Although the past trading week provided us with some crazy moves, it did a lot more than that. The EUR/USD formed a nice range, a break of which should produce a sustained move either up or down. The pair closed the week at 1.3003, practically unchanged, down only 8 Pips from the previous week’s close. Please look at the 4 Hour chart below.

The yellow rectangle marks the range the Euro has settled into the past 2 weeks. The low of the range is at 1.2954, the high is at 1.3160. A sustained break of either the low or the high should provide us with a nice directional move. However, taking into account the fact that the EUR/USD has been in a sustained downtrend since the start of February, a break to the downside is a lot more likely. Let’s look at the bigger picture on the Daily Chart.

NFP Surprises to the Upside, Risk Assets Selloff

The chart above shows that the single currency has been in a sustained downtrend since marking a swing high of 1.3710 on February 1. It reached a low of 1.2954 last week, on the back of the important US jobs report. The report came in lot better than expected, printing a gain of +236,000 jobs versus an expected gain of +162,000. The revisions lowered last month’s gain of +157,000 to +119,000. But even the unemployment rate surprised to the upside, moving down more than expected. It came in at 7.7% vs expected 7.9%.

The positive news paradoxically caused risk assets (including the Euro) to initially sell off, although they recovered later in the day. This was because the report increased the odds that the Federal Reserve may increase rates sooner than expected. On the interest rates futures markets, traders increased their bets that the Fed will hike rates in December 2014, putting the likelihood at as high as 49%, up from 42% before the NFP data. The January 2015 contract put the rate hike at a 54 % probability.

US enters DST and Important News to Look Out for Next Week

The US entered Daylight Savings Time on Sunday, clocks in the States moved forward by 1 hour, so keep that in mind for important US releases if you live outside America. Europe doesn’t enter DST for 3 more weeks, so if you live in the States economic releases in Europe will be coming in 1 hour earlier for you.

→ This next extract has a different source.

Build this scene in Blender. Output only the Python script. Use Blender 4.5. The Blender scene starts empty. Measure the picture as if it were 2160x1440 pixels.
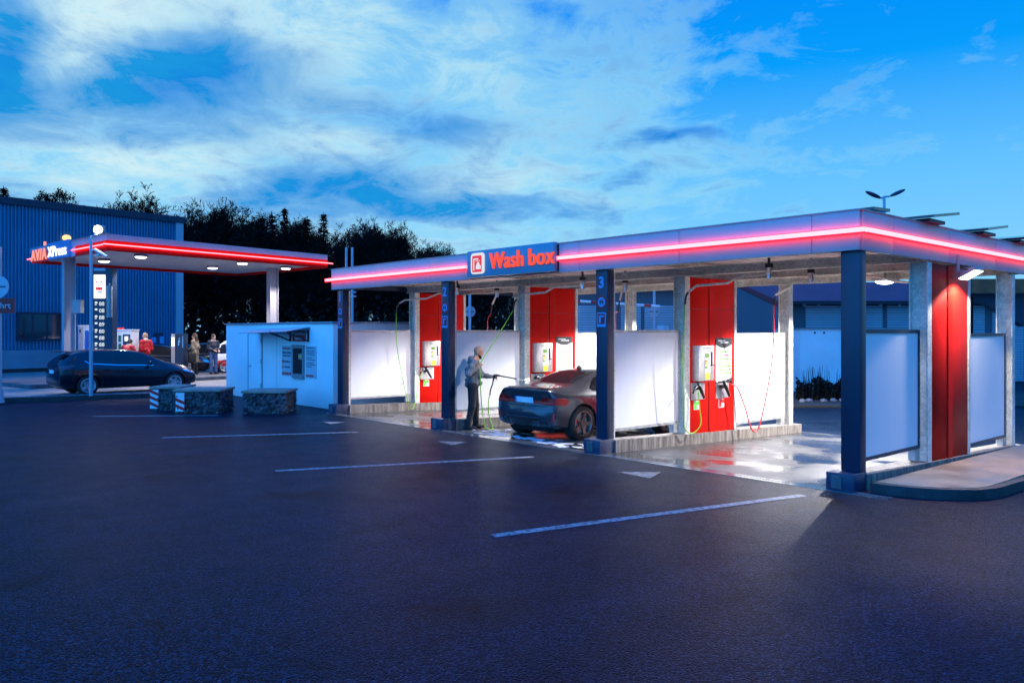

Important news next week include the U.K. Manufacturing Production on Tuesday at 10:30 Central European Time (15:30 New York time). Wednesday brings us the USA Retail Sales at 13:30 CET (8:30 AM NY) and the Reserve Bank of New Zealand interest rate decision at 21:00 CET (16:00 NY time). This will be followed by the RBNZ Governor Wheeler testimony on the Monetary Policy Statement before the Parliament’s Finance and Expenditure Committee.

Thursday in early Asian trading at 1:30 AM CET (8:30 PM NY) comes in the Aussie Jobs Report, followed by the Swiss National Bank interest rate decision at 9:30 AM CET (4:30 AM NY). The last important news release for Thursday is the US PPI at 13:30 CET (8:30 AM NY).

To round off the week on Friday we have the US CPI at 13:30 CET, followed by the Preliminary University of Michigan Consumer Sentiment Survey at 14:55 CET (9:55 AM NY time).

Levels to Watch Next Week on the EUR/USD

As we mentioned above, the single currency has formed a nice trading range between 1.2954 and 1.3160. To the downside, the 1.2954 to 1.3000 area will provide support.

A sustained break below this area may extend the Euro’s losses to 1.2875, a swing low the Euro marked on 2 separate occasions in November and December of 2012. Further down we find the 1.2800 level, followed by 1.2660. This was a swing low the single currency marked on November 13 last year, as well as a starting point for the most recent upmove in the EUR/USD to 1.3710.

To the upside, a break above the 1.3125 – 1.3160 area may extend gains in the pair to 1.3255. The 1.3255 – 1.3307 area will provide resistance, a break above may see the Euro gaining to 1.3400. Further up, the swing high at 1.3519 will provide resistance. We round up the levels with the 1.3710 level, a swing high of the most recent EUR/USD uptrend.